• [TASK GOAL]: For this exercise, repeat all of the material verbatim apart from its images.

• [RECORDED INFORMATION]:
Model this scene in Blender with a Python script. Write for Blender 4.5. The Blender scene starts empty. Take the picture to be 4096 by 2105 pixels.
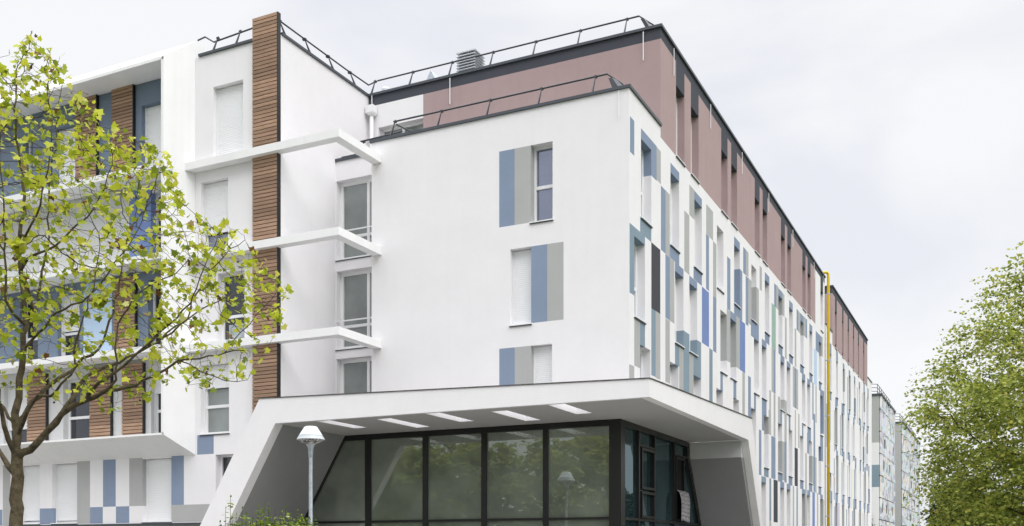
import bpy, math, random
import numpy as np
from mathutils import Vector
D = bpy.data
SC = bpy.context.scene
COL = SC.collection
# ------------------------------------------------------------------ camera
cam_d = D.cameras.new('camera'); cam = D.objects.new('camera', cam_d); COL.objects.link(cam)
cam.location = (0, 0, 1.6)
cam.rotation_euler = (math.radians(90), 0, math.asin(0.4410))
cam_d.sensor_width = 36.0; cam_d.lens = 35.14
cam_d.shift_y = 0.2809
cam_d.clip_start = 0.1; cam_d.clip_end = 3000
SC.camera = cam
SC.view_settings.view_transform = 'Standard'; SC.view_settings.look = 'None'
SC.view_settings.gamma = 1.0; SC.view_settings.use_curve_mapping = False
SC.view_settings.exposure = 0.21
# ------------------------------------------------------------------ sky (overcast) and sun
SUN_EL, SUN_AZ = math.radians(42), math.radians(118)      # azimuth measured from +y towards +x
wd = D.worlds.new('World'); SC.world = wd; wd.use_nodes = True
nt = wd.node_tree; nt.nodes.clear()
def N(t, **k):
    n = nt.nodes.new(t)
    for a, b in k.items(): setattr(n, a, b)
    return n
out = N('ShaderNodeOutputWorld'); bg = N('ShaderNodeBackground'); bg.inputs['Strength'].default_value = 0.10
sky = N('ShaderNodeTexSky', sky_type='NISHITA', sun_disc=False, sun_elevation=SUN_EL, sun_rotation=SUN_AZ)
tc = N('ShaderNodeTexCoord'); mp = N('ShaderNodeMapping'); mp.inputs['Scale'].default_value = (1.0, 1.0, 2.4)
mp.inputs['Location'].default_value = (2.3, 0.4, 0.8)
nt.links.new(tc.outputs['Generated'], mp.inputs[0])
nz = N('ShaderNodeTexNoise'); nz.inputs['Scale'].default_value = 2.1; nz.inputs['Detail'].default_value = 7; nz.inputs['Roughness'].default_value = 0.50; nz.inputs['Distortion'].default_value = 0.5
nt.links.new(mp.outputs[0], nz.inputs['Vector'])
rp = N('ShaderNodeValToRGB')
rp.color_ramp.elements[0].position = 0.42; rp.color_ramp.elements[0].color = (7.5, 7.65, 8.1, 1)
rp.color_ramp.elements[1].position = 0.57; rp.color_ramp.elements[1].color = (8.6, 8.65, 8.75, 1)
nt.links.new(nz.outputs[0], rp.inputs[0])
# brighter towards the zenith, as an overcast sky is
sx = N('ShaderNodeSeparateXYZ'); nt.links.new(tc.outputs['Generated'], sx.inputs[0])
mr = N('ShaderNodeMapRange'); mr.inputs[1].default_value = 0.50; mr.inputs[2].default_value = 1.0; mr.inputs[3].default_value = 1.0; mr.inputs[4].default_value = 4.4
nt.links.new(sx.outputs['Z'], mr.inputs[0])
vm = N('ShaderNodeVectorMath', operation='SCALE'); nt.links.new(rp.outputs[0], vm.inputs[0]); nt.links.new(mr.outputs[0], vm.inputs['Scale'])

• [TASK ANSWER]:
Model this scene in Blender with a Python script. Write for Blender 4.5. The Blender scene starts empty. Take the picture to be 4096 by 2105 pixels.
import bpy, math, random
import numpy as np
from mathutils import Vector
D = bpy.data
SC = bpy.context.scene
COL = SC.collection
# ------------------------------------------------------------------ camera
cam_d = D.cameras.new('camera'); cam = D.objects.new('camera', cam_d); COL.objects.link(cam)
cam.location = (0, 0, 1.6)
cam.rotation_euler = (math.radians(90), 0, math.asin(0.4410))
cam_d.sensor_width = 36.0; cam_d.lens = 35.14
cam_d.shift_y = 0.2809
cam_d.clip_start = 0.1; cam_d.clip_end = 3000
SC.camera = cam
SC.view_settings.view_transform = 'Standard'; SC.view_settings.look = 'None'
SC.view_settings.gamma = 1.0; SC.view_settings.use_curve_mapping = False
SC.view_settings.exposure = 0.21
# ------------------------------------------------------------------ sky (overcast) and sun
SUN_EL, SUN_AZ = math.radians(42), math.radians(118)      # azimuth measured from +y towards +x
wd = D.worlds.new('World'); SC.world = wd; wd.use_nodes = True
nt = wd.node_tree; nt.nodes.clear()
def N(t, **k):
    n = nt.nodes.new(t)
    for a, b in k.items(): setattr(n, a, b)
    return n
out = N('ShaderNodeOutputWorld'); bg = N('ShaderNodeBackground'); bg.inputs['Strength'].default_value = 0.10
sky = N('ShaderNodeTexSky', sky_type='NISHITA', sun_disc=False, sun_elevation=SUN_EL, sun_rotation=SUN_AZ)
tc = N('ShaderNodeTexCoord'); mp = N('ShaderNodeMapping'); mp.inputs['Scale'].default_value = (1.0, 1.0, 2.4)
mp.inputs['Location'].default_value = (2.3, 0.4, 0.8)
nt.links.new(tc.outputs['Generated'], mp.inputs[0])
nz = N('ShaderNodeTexNoise'); nz.inputs['Scale'].default_value = 2.1; nz.inputs['Detail'].default_value = 7; nz.inputs['Roughness'].default_value = 0.50; nz.inputs['Distortion'].default_value = 0.5
nt.links.new(mp.outputs[0], nz.inputs['Vector'])
rp = N('ShaderNodeValToRGB')
rp.color_ramp.elements[0].position = 0.42; rp.color_ramp.elements[0].color = (7.5, 7.65, 8.1, 1)
rp.color_ramp.elements[1].position = 0.57; rp.color_ramp.elements[1].color = (8.6, 8.65, 8.75, 1)
nt.links.new(nz.outputs[0], rp.inputs[0])
# brighter towards the zenith, as an overcast sky is
sx = N('ShaderNodeSeparateXYZ'); nt.links.new(tc.outputs['Generated'], sx.inputs[0])
mr = N('ShaderNodeMapRange'); mr.inputs[1].default_value = 0.50; mr.inputs[2].default_value = 1.0; mr.inputs[3].default_value = 1.0; mr.inputs[4].default_value = 4.4
nt.links.new(sx.outputs['Z'], mr.inputs[0])
vm = N('ShaderNodeVectorMath', operation='SCALE'); nt.links.new(rp.outputs[0], vm.inputs[0]); nt.links.new(mr.outputs[0], vm.inputs['Scale'])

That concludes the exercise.